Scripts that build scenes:
□ □ □ □

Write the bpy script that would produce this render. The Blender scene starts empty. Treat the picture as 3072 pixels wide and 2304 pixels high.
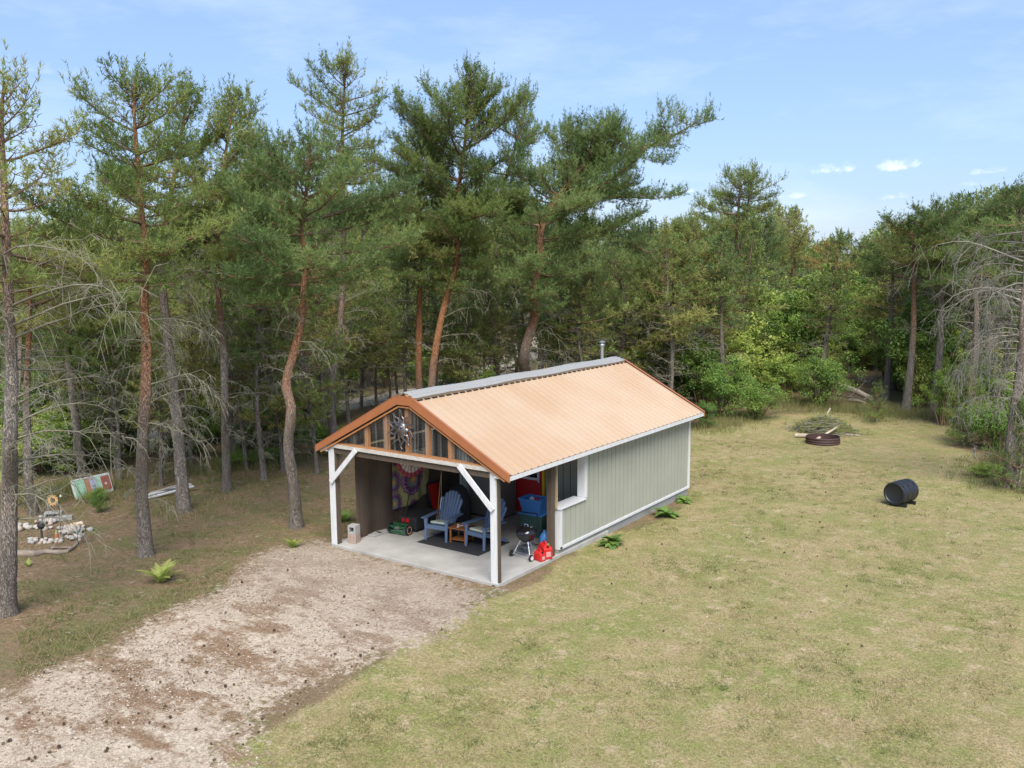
import bpy, math, random
import numpy as np
from mathutils import Vector, Matrix

# ------------------------------------------------------------------ camera, sky, sun, exposure
scene = bpy.context.scene
COL = scene.collection
CAM = np.array([9.830, -13.163, 6.100]); YAW, PITCH, ROLL = -0.62278, -0.12744, -0.00863
FPX = 2646.83                                            # focal length in pixels of a 3072 wide frame
_fw = np.array([math.sin(YAW)*math.cos(PITCH), math.cos(YAW)*math.cos(PITCH), math.sin(PITCH)])
_r = np.array([math.cos(YAW), -math.sin(YAW), 0.0]); _u = np.cross(_r, _fw)
_r, _u = _r*math.cos(ROLL)+_u*math.sin(ROLL), _u*math.cos(ROLL)-_r*math.sin(ROLL)
cam = bpy.data.cameras.new('camera'); camo = bpy.data.objects.new('camera', cam); COL.objects.link(camo)
camo.matrix_world = Matrix(((_r[0], _u[0], -_fw[0], CAM[0]), (_r[1], _u[1], -_fw[1], CAM[1]), (_r[2], _u[2], -_fw[2], CAM[2]), (0, 0, 0, 1)))
cam.sensor_width = 36; cam.lens = 36*FPX/3072; cam.clip_end = 5000; cam.clip_start = 0.1
scene.camera = camo
K = 1.38878                                              # survey sheet scale

def ray(px, py):
    return _fw + _r*((px*K-1536)/FPX) - _u*((py*K-1152)/FPX)
def G(px, py, z=0.0):
    v = ray(px, py); t = (z-CAM[2])/v[2]; return CAM+v*t
def onplane(px, py, base):
    """point above/below base on the vertical sheet through it that faces the drone"""
    v = ray(px, py); n = np.array([_fw[0], _fw[1], 0]); n /= np.linalg.norm(n)
    t = ((base-CAM)@n)/(v@n); return CAM+v*t
def atdist(px, D):
    v = ray(px, 600); h = np.array([v[0], v[1], 0]); h /= np.linalg.norm(h)
    return np.array([CAM[0], CAM[1], 0])+h*D

SUN_EL, SUN_AZ = math.radians(50), math.radians(139)     # azimuth clockwise from +Y
w = bpy.data.worlds.new('World'); scene.world = w; w.use_nodes = True
nt = w.node_tree; nt.nodes.clear()
def N(nt, t, **kw):
    n = nt.nodes.new(t)
    for k, v in kw.items():
        if k.startswith('_'): setattr(n, k[1:], v)
        else: n.inputs[k.replace('__', ' ')].default_value = v
    return n
sky = N(nt, 'ShaderNodeTexSky', _sky_type='NISHITA', _sun_disc=False, _sun_elevation=SUN_EL, _sun_rotation=SUN_AZ, _air_density=1.3, _dust_density=1.2, _ozone_density=2.0, _altitude=200.0)
bgn = N(nt, 'ShaderNodeBackground'); out = N(nt, 'ShaderNodeOutputWorld')
geo = N(nt, 'ShaderNodeTexCoord')
L = nt.links.new
# thin high haze and a few small fair-weather clouds low over the trees
def cloud_mask(vdir, w_, h_, soft=1.3):
    d = np.array(vdir)/np.linalg.norm(vdir)
    e = np.array([-d[1], d[0], 0]); e /= np.linalg.norm(e); up = np.cross(d, e)
    def dot(a):
        n = N(nt, 'ShaderNodeVectorMath', _operation='DOT_PRODUCT'); L(geo.outputs['Generated'], n.inputs[0]); n.inputs[1].default_value = tuple(a); return n.outputs['Value']
    def M(op, a, b, c=None):
        n = N(nt, 'ShaderNodeMath', _operation=op)
        for i, x in enumerate((a, b, c)):
            if x is None: continue
            if isinstance(x, (int, float)): n.inputs[i].default_value = x
            else: L(x, n.inputs[i])
        return n.outputs[0]
    u = M('DIVIDE', dot(e), w_); v = M('DIVIDE', dot(up), h_)
    v2 = M('MAXIMUM', v, M('MULTIPLY', v, -2.2))
    r = M('ADD', M('MULTIPLY', u, u), M('MULTIPLY', v2, v2))
    inner = M('SUBTRACT', 1.0, M('POWER', r, 0.5))
    no = N(nt, 'ShaderNodeTexNoise', Scale=90.0, Detail=6.0, Roughness=0.6); L(geo.outputs['Generated'], no.inputs['Vector'])
    q = M('ADD', inner, M('MULTIPLY', M('SUBTRACT', no.outputs['Fac'], 0.5), 2.6))
    q = M('MULTIPLY', q, M('GREATER_THAN', dot(d), 0.5))
    mr = N(nt, 'ShaderNodeMapRange', _interpolation_type='SMOOTHSTEP'); L(q, mr.inputs['Value']); mr.inputs['From Min'].default_value = 0.1; mr.inputs['From Max'].default_value = 0.1+soft
    return mr.outputs[0]
mx = sky.outputs[0]
tone = N(nt, 'ShaderNodeMix', _data_type='RGBA', _blend_type='MULTIPLY'); tone.inputs[0].default_value = 1.0
L(mx, tone.inputs[6]); tone.inputs[7].default_value = (0.82, 0.93, 1.14, 1); mx = tone.outputs[2]
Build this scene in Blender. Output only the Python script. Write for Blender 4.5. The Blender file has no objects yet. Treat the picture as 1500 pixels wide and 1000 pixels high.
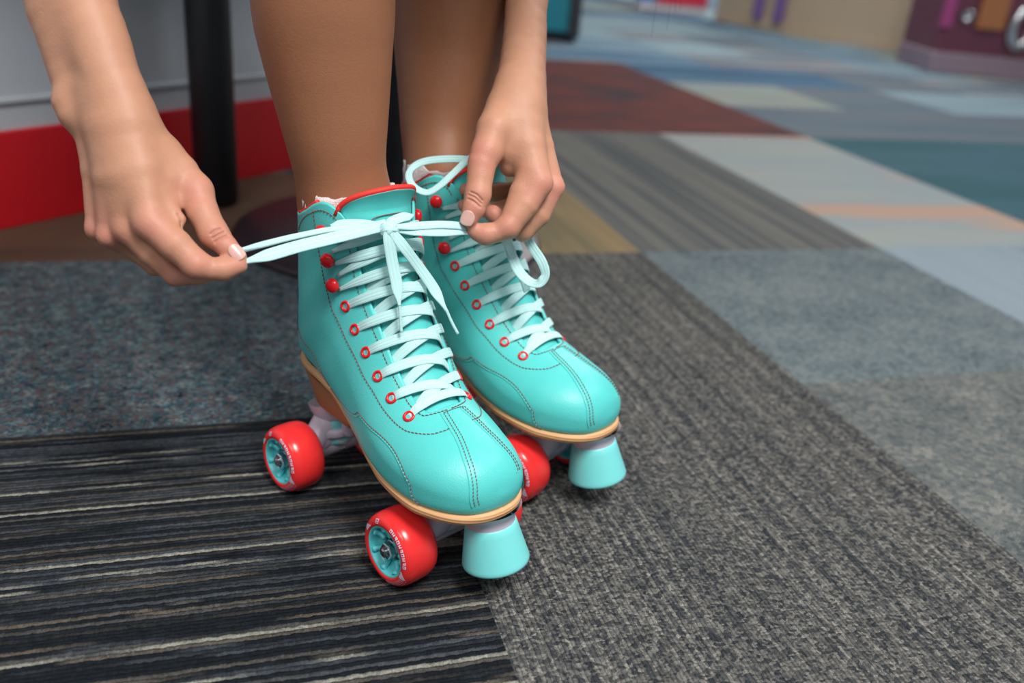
import bpy, math, random
import numpy as np
from mathutils import Vector, Matrix
random.seed(7)
COL = bpy.context.scene.collection
PI = math.pi

# ---- measured places (metres)
ARMS = [([(-0.34285, 0.66012, 0.44805, 0.0256), (-0.33079, 0.6435, 0.41146, 0.02377), (-0.32416, 0.62856, 0.37859, 0.02103), (-0.3143, 0.61755, 0.35435, 0.01829), (-0.30889, 0.61232, 0.33559, 0.017), (-0.2987, 0.60121, 0.31353, 0.01559)], 0.012), ([(-0.31273, 0.64856, 0.44197, 0.02526), (-0.30672, 0.62819, 0.39711, 0.02255), (-0.30412, 0.6208, 0.38083, 0.02075), (-0.2908, 0.61007, 0.35723, 0.0194), (-0.2826, 0.60196, 0.33937, 0.01849), (-0.26949, 0.59217, 0.31781, 0.01714)], 0.012), ([(-0.31021, 0.5982, 0.31658, 0.00911), (-0.3078, 0.59564, 0.31096, 0.00775)], 0.008), ([(-0.30252, 0.60582, 0.32369, 0.01009), (-0.2965, 0.59849, 0.30514, 0.01103), (-0.28936, 0.58541, 0.27635, 0.00919), (-0.28665, 0.57218, 0.23997, 0.00693)], 0.01), ([(-0.28844, 0.59927, 0.32378, 0.01181), (-0.28195, 0.58902, 0.30604, 0.01267), (-0.27469, 0.57421, 0.27587, 0.01084), (-0.27427, 0.56307, 0.23926, 0.00683)], 0.01), ([(-0.28207, 0.59747, 0.32466, 0.01358), (-0.27268, 0.58441, 0.30556, 0.01438), (-0.26345, 0.56972, 0.27807, 0.01254), (-0.25937, 0.55977, 0.2465, 0.00857)], 0.01), ([(-0.27578, 0.59977, 0.32487, 0.01362), (-0.26328, 0.58578, 0.30617, 0.01531), (-0.25317, 0.57198, 0.28305, 0.01389), (-0.24162, 0.55443, 0.25408, 0.00979)], 0.01), ([(-0.26679, 0.59852, 0.31245, 0.0128), (-0.25753, 0.59443, 0.29862, 0.01376), (-0.24809, 0.59422, 0.28847, 0.01293), (-0.23881, 0.59272, 0.28035, 0.01112)], 0.01), ([(-0.25139, 0.58972, 0.28824, 0.01284), (-0.23845, 0.58102, 0.27392, 0.01006), (-0.23377, 0.57664, 0.26429, 0.00777)], 0.01), ([(-0.2908, 0.61199, 0.29375, 0.01228), (-0.26971, 0.59806, 0.251, 0.01143)], 0.012), ([(-0.23981, 0.56935, 0.26757, 0.00677), (-0.23228, 0.56492, 0.26025, 0.0054), (-0.22592, 0.56158, 0.25532, 0.0045)], 0.006), ([(-0.24809, 0.59422, 0.28847, 0.01293), (-0.2331, 0.59218, 0.27914, 0.01019), (-0.22197, 0.58545, 0.26918, 0.01016)], 0.006), ([(-0.22197, 0.58545, 0.26918, 0.01039), (-0.21506, 0.5759, 0.25781, 0.01032), (-0.20534, 0.5673, 0.24614, 0.00936)], 0.005), ([(-0.20534, 0.5673, 0.24614, 0.00936), (-0.19524, 0.56218, 0.23971, 0.00728), (-0.18568, 0.55877, 0.23462, 0.00477)], 0.004), ([(-0.24162, 0.55443, 0.25408, 0.01068), (-0.22478, 0.54917, 0.24251, 0.01046), (-0.20998, 0.54704, 0.23057, 0.00894)], 0.006), ([(-0.2097, 0.54516, 0.23126, 0.00891), (-0.20195, 0.54813, 0.22812, 0.00718), (-0.19489, 0.55124, 0.22771, 0.00744)], 0.004), ([(-0.19489, 0.55124, 0.22771, 0.00744), (-0.18937, 0.55391, 0.22875, 0.00634), (-0.18512, 0.55634, 0.22927, 0.00522)], 0.003), ([(-0.25937, 0.55977, 0.2465, 0.00857), (-0.24466, 0.55855, 0.23171, 0.00864), (-0.2297, 0.55987, 0.21769, 0.00805)], 0.005), ([(-0.2297, 0.55987, 0.21769, 0.00805), (-0.21713, 0.56582, 0.21628, 0.00697), (-0.20349, 0.56995, 0.21813, 0.0056)], 0.003), ([(-0.27427, 0.56307, 0.23926, 0.00683), (-0.26509, 0.57357, 0.22852, 0.00746), (-0.25128, 0.57854, 0.21527, 0.00711)], 0.005), ([(-0.25128, 0.57854, 0.21527, 0.00711), (-0.23902, 0.58848, 0.21297, 0.00674), (-0.22748, 0.59472, 0.21705, 0.00581)], 0.003), ([(-0.28665, 0.57218, 0.23997, 0.00646), (-0.2826, 0.5844, 0.22817, 0.00663), (-0.27299, 0.59345, 0.21909, 0.00628)], 0.005), ([(-0.27299, 0.59345, 0.21909, 0.00628), (-0.26411, 0.60333, 0.21665, 0.00589), (-0.25741, 0.60966, 0.22091, 0.00494)], 0.003), ([(-0.00686, 0.88153, 0.47608, 0.02648), (-0.01331, 0.83158, 0.42657, 0.02098), (-0.01484, 0.79562, 0.39576, 0.01674), (-0.01312, 0.77337, 0.37095, 0.01708), (-0.01249, 0.74828, 0.34715, 0.01815), (-0.01243, 0.7246, 0.32404, 0.02002)], 0.01), ([(-0.00339, 0.91515, 0.47756, 0.02624), (-0.01075, 0.85887, 0.4262, 0.02046), (-0.01413, 0.82023, 0.39432, 0.0158), (-0.01237, 0.79656, 0.36881, 0.01557), (-0.01063, 0.7722, 0.34421, 0.01533), (-0.00839, 0.74825, 0.32048, 0.0162)], 0.012), ([(-0.01299, 0.7375, 0.33794, 0.01309), (-0.00891, 0.71628, 0.31782, 0.01611), (-0.00261, 0.69737, 0.29552, 0.01434), (0.00946, 0.67926, 0.27258, 0.00999)], 0.008), ([(-0.00764, 0.74596, 0.33721, 0.01214), (-0.00362, 0.72666, 0.31647, 0.01362), (0.00813, 0.7128, 0.29322, 0.01031), (0.02185, 0.69709, 0.2659, 0.00756)], 0.007), ([(-0.00783, 0.7645, 0.33451, 0.01131), (-0.00316, 0.74802, 0.31273, 0.01234), (0.00726, 0.73378, 0.28863, 0.01005), (0.01804, 0.72097, 0.26045, 0.00726)], 0.007), ([(-0.01103, 0.76938, 0.33074, 0.01026), (-0.00634, 0.75789, 0.30787, 0.01195), (0.00228, 0.74822, 0.27932, 0.01029), (0.01068, 0.73864, 0.2534, 0.00688)], 0.007), ([(-0.01801, 0.73, 0.33593, 0.01298), (-0.0226, 0.71629, 0.32026, 0.01502), (-0.02842, 0.69481, 0.30682, 0.01419), (-0.03283, 0.68166, 0.29238, 0.01147)], 0.008), ([(-0.01319, 0.70862, 0.30821, 0.01605), (-0.01259, 0.6971, 0.28768, 0.01173), (-0.01451, 0.69469, 0.27996, 0.00855)], 0.01), ([(0.00254, 0.6838, 0.27775, 0.01054), (-0.00346, 0.6757, 0.26474, 0.00946), (-0.00823, 0.66702, 0.25047, 0.00839)], 0.006), ([(-0.03283, 0.68166, 0.29238, 0.01147), (-0.03548, 0.67568, 0.28404, 0.01091), (-0.03622, 0.663, 0.26338, 0.00931)], 0.004), ([(-0.03622, 0.663, 0.26338, 0.00957), (-0.03828, 0.65765, 0.25402, 0.00878), (-0.04109, 0.65335, 0.24698, 0.00645)], 0.004), ([(0.00946, 0.67926, 0.27258, 0.00999), (0.00057, 0.66998, 0.25698, 0.00996), (-0.01139, 0.66061, 0.24121, 0.00915)], 0.004), ([(-0.01139, 0.66061, 0.24121, 0.00915), (-0.01932, 0.65857, 0.2367, 0.00784), (-0.02746, 0.65664, 0.23487, 0.00809)], 0.003), ([(-0.02746, 0.65664, 0.23487, 0.00809), (-0.03379, 0.65608, 0.23606, 0.00677), (-0.03756, 0.65583, 0.23794, 0.00572)], 0.003), ([(0.02185, 0.69709, 0.2659, 0.00756), (0.01211, 0.68751, 0.24481, 0.00864), (0.00037, 0.68189, 0.23243, 0.0081)], 0.004), ([(0.00037, 0.68189, 0.23243, 0.0081), (-0.01294, 0.68316, 0.23524, 0.00702), (-0.02446, 0.68362, 0.2435, 0.00699)], 0.003), ([(0.01804, 0.72097, 0.26045, 0.00726), (0.0048, 0.7161, 0.24729, 0.00951), (-0.01292, 0.71433, 0.23856, 0.00897)], 0.004), ([(-0.01292, 0.71433, 0.23856, 0.00841), (-0.03118, 0.70973, 0.2381, 0.00613), (-0.04904, 0.70676, 0.24124, 0.00527)], 0.003), ([(0.01068, 0.73864, 0.2534, 0.00688), (-0.00331, 0.73691, 0.24958, 0.00859), (-0.0202, 0.73357, 0.24708, 0.00857)], 0.004), ([(-0.0202, 0.73357, 0.24708, 0.008), (-0.03703, 0.72579, 0.24928, 0.00565), (-0.04941, 0.71597, 0.25184, 0.0053)], 0.003)]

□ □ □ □

TASK STATEMENT
Reproduce only the lines running from the one that has "Build this scene" through the one that has "PI = math.pi", ends included. Any pictures in that stretch should not be copied.

CORRECT RESULT
Build this scene in Blender. Output only the Python script. Write for Blender 4.5. The Blender file has no objects yet. Treat the picture as 1500 pixels wide and 1000 pixels high.
import bpy, math, random
import numpy as np
from mathutils import Vector, Matrix
random.seed(7)
COL = bpy.context.scene.collection
PI = math.pi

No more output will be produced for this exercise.